Other Books Related to 55 Miles to the Gas Pump

Proulx’s vivid depictions of the landscape and lifestyle of rural Wyoming, as well as the experiences of working-class and struggling Midwesterners, can be categorized as regionalist writing, meaning that Proulx focuses on one specific geographical region and its unique aspects. Her first editor has said that her fiction is often compared to the work of Sherwood Anderson, William Faulkner, and John Steinbeck—all classic regionalist authors with an interest in the lives of the working class and rural communities. Her style and subject matter have also been likened to the short fiction of Raymond Carver, who wrote frequently about the experiences of laborers and small towns from a regionalist perspective (focused on the Pacific Northwest), and the novels of Louise Erdrich, which also explore the loneliness and violence of rural life in the Midwest (particularly Minnesota and North Dakota). “55 Miles to the Gas Pump,” however, is not only a regionalist story but also a retelling of the folktale “Bluebeard,” which crops up again and again in popular culture. Other contemporary “Bluebeard” retellings that subvert the straightforward moral lesson of the original include Margaret Atwood’s “Bluebeard’s Egg,” Angela Carter’s “The Bloody Chamber,” and John Updike’s “Bluebeard in Ireland.”
Key Facts about 55 Miles to the Gas Pump
  • Full Title: 55 Miles to the Gas Pump
  • When Written: Between 1997 and 1999
  • Where Written: Saratoga, Wyoming
  • When Published: 1999
  • Literary Period: Contemporary
  • Genre: realism, regionalism, micro-fiction
  • Setting: a ranch in rural Wyoming
  • Climax: Mrs. Croom’s discovery of the bodies of women her husband has killed
  • Antagonist: the rural landscape, the human psyche
  • Point of View: omniscient 3rd person

Extra Credit for 55 Miles to the Gas Pump

 “Brokeback Mountain.” Proulx is probably most well known for her short story “Brokeback Mountain,” which follows “55 Miles to the Gas Pump” in Close Range: Wyoming Stories, and was adapted as the now-classic Ang Lee film Brokeback Mountain in 2005. The movie adaptation, starring Heath Ledger and Jake Gyllenhaal as two cowboys in rural Wyoming who develop a complex emotional and sexual relationship, is the most recent film to have been chosen for inclusion in the Library of Congress’ National Film Registry for its “cultural, historical, or aesthetic significance.”
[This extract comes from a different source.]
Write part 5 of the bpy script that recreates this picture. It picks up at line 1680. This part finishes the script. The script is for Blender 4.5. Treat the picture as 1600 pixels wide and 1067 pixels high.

Proulx’s Pen Name. Proulx has said in interviews that her first stories were published under the pen name “E.A. Proulx” because magazine editors didn’t want to make their male readers aware that the author was a woman. However, by the time her first novel, Postcards, was published in 1992, she had decided to go by the pen name E. Annie Proulx, establishing herself as a successful woman writer. She has added that “finally [she] got sick of writing E,” and has written since Close Range in 1999 simply as Annie Proulx.